=== Material for this exercise ===

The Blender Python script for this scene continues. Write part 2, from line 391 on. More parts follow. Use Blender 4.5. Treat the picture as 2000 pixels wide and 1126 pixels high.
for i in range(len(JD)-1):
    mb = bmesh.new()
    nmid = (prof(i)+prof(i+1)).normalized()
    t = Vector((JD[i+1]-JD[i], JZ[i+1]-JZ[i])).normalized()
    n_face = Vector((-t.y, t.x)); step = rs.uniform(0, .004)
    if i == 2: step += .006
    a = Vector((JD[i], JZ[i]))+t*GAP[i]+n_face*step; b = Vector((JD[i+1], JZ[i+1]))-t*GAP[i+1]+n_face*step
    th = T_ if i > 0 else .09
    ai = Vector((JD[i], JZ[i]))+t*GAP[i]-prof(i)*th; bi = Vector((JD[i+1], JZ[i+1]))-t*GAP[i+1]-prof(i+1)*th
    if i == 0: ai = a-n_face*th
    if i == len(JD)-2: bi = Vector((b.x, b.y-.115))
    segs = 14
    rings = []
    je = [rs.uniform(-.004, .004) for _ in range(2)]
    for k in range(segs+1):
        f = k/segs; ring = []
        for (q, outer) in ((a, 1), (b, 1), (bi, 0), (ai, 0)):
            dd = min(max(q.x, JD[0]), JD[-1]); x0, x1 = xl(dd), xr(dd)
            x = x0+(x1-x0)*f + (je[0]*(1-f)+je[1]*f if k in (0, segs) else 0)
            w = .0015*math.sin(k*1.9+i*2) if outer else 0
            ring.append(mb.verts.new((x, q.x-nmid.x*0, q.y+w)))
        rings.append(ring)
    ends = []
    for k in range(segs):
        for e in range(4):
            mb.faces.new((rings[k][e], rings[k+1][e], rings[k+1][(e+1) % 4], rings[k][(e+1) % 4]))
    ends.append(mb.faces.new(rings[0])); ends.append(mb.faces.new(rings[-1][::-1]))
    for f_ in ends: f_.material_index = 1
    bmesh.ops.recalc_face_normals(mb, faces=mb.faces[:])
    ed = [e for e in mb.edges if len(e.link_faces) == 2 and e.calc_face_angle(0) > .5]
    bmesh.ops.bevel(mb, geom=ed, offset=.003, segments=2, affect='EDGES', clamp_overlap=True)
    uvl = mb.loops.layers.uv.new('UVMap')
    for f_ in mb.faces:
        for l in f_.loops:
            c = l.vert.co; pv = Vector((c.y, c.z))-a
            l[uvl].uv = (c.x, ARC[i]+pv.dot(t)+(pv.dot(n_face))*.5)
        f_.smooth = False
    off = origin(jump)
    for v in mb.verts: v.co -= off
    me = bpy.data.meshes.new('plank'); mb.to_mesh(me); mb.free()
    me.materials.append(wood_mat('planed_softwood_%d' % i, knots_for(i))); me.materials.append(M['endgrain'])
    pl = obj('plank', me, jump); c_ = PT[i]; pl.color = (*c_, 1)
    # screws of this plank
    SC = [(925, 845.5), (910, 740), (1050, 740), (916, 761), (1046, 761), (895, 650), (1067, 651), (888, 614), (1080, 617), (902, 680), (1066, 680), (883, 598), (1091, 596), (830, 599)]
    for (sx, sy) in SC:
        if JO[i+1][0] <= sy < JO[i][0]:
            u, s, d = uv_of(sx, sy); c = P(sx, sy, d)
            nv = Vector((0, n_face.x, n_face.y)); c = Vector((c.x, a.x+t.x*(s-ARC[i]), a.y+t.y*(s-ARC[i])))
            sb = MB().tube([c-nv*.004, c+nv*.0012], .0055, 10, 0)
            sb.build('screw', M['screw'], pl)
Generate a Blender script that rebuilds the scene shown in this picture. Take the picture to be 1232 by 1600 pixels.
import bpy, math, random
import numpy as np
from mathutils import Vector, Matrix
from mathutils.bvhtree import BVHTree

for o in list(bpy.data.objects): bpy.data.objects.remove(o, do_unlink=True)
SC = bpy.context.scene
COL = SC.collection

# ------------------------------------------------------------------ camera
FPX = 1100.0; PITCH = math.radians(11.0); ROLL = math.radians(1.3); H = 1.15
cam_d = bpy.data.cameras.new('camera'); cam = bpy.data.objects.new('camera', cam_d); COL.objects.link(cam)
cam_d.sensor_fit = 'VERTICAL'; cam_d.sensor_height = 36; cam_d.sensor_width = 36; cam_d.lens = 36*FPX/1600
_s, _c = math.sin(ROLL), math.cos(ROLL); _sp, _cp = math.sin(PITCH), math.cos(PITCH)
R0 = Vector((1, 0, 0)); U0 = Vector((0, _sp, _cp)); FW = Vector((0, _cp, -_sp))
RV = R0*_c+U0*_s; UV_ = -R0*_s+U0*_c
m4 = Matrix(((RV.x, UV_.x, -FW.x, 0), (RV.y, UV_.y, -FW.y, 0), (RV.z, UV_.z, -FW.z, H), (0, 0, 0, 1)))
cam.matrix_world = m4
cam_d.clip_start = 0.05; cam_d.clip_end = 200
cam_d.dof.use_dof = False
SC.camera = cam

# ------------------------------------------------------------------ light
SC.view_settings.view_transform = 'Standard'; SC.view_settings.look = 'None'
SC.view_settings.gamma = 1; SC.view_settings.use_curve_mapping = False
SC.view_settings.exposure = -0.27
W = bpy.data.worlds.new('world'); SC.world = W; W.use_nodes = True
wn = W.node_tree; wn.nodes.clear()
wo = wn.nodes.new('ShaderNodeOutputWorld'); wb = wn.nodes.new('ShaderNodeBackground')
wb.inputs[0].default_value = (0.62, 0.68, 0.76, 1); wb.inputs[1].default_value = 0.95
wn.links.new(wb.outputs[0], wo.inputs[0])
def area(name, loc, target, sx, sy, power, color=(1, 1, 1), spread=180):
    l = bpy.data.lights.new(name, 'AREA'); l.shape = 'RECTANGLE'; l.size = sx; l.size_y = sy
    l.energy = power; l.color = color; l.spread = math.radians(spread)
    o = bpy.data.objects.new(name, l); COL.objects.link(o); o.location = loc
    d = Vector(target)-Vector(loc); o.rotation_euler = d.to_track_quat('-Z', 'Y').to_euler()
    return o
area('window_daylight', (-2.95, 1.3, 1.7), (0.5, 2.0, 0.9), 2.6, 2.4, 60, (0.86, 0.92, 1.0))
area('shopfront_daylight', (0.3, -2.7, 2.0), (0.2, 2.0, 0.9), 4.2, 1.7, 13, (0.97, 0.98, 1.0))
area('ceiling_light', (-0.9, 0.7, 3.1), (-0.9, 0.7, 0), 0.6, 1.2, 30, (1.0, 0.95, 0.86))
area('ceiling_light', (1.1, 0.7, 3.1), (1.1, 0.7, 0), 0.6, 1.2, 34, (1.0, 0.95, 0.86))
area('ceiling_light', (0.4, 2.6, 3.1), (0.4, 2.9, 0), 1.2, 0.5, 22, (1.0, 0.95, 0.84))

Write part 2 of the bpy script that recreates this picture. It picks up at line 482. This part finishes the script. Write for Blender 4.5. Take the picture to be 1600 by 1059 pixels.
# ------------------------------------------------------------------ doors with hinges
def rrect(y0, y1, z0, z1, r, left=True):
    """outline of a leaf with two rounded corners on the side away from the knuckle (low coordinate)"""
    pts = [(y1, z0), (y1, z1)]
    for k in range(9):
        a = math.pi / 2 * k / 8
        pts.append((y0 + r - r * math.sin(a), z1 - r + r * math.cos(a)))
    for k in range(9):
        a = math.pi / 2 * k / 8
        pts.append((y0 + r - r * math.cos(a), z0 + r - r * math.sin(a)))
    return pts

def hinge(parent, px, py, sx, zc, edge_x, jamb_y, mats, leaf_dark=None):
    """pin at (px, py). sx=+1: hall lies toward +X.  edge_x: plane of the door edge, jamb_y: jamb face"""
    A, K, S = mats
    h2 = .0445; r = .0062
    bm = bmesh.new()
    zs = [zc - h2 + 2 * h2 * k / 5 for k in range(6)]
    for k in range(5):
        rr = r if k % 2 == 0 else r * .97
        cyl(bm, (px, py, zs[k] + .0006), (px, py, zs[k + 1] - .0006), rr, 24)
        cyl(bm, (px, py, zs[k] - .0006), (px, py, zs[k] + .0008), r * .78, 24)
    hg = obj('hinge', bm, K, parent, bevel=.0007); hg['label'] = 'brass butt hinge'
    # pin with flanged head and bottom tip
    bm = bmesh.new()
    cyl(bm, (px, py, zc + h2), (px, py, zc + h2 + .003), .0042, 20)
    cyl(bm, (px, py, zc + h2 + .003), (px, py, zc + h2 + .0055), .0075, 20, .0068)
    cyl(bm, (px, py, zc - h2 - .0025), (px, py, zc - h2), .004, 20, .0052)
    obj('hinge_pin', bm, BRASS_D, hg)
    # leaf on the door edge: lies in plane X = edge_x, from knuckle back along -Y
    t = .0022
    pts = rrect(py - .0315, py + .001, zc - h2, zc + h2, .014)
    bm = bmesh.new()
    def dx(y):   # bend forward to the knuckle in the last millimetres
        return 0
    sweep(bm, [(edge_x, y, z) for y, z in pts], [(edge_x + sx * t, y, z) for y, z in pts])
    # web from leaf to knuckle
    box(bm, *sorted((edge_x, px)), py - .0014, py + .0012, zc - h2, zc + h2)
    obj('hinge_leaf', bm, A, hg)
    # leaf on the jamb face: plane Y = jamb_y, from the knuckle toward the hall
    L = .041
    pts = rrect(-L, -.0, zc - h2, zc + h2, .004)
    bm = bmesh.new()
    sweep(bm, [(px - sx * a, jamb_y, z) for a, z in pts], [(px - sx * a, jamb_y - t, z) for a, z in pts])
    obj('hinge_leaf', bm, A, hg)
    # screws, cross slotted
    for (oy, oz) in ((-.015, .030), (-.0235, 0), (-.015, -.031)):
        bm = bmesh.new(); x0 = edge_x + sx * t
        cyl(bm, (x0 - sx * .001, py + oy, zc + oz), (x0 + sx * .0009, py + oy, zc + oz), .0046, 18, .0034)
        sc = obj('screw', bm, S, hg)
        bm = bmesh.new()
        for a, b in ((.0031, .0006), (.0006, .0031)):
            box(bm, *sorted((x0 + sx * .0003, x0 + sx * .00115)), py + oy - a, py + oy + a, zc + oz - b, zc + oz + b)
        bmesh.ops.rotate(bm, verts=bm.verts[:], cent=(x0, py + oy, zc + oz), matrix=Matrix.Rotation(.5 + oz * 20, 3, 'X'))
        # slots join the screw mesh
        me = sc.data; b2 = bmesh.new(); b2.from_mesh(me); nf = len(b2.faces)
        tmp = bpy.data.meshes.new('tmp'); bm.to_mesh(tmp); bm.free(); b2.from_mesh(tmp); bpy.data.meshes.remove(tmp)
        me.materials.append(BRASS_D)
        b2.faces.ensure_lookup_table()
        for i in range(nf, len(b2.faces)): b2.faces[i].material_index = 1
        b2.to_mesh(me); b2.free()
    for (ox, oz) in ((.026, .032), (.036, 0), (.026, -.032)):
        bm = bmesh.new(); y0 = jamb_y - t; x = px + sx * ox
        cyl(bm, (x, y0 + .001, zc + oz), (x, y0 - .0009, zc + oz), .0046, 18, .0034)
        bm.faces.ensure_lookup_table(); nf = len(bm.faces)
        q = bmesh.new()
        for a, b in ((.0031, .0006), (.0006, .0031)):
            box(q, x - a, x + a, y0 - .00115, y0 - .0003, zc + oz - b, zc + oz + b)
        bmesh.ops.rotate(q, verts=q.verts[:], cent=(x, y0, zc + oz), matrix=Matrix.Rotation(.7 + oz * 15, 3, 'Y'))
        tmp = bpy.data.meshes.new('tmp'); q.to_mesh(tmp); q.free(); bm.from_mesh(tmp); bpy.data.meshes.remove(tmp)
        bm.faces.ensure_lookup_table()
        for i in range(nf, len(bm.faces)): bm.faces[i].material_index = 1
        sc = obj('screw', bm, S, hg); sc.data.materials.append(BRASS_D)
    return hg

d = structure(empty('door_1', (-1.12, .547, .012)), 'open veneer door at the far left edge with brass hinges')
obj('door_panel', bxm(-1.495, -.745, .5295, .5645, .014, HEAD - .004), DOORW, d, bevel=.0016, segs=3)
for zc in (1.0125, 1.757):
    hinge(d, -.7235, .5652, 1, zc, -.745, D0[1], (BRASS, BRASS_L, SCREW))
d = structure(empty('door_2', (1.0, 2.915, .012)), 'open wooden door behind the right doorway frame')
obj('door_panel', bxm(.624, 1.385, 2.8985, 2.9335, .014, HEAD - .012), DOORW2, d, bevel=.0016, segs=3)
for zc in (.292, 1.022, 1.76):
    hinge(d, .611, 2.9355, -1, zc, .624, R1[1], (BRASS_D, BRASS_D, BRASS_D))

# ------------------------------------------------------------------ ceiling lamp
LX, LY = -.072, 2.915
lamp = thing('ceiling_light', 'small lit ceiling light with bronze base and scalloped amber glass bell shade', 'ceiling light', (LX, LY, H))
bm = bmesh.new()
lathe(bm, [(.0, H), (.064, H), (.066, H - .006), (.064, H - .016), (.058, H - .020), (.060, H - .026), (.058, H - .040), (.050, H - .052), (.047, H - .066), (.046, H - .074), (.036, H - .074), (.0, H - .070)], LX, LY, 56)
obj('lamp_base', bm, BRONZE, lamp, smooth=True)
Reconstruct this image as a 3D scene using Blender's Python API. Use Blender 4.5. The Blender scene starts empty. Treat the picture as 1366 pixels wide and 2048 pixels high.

===

*Required task*. Write out only the lines that run from the line containing "Generate a Blender" through the line containing "SC.camera = cam", both included, exactly as they appear above.

*Exercise output*.
Generate a Blender script that rebuilds the scene shown in this picture. Take the picture to be 1232 by 1600 pixels.
import bpy, math, random
import numpy as np
from mathutils import Vector, Matrix
from mathutils.bvhtree import BVHTree

for o in list(bpy.data.objects): bpy.data.objects.remove(o, do_unlink=True)
SC = bpy.context.scene
COL = SC.collection

# ------------------------------------------------------------------ camera
FPX = 1100.0; PITCH = math.radians(11.0); ROLL = math.radians(1.3); H = 1.15
cam_d = bpy.data.cameras.new('camera'); cam = bpy.data.objects.new('camera', cam_d); COL.objects.link(cam)
cam_d.sensor_fit = 'VERTICAL'; cam_d.sensor_height = 36; cam_d.sensor_width = 36; cam_d.lens = 36*FPX/1600
_s, _c = math.sin(ROLL), math.cos(ROLL); _sp, _cp = math.sin(PITCH), math.cos(PITCH)
R0 = Vector((1, 0, 0)); U0 = Vector((0, _sp, _cp)); FW = Vector((0, _cp, -_sp))
RV = R0*_c+U0*_s; UV_ = -R0*_s+U0*_c
m4 = Matrix(((RV.x, UV_.x, -FW.x, 0), (RV.y, UV_.y, -FW.y, 0), (RV.z, UV_.z, -FW.z, H), (0, 0, 0, 1)))
cam.matrix_world = m4
cam_d.clip_start = 0.05; cam_d.clip_end = 200
cam_d.dof.use_dof = False
SC.camera = cam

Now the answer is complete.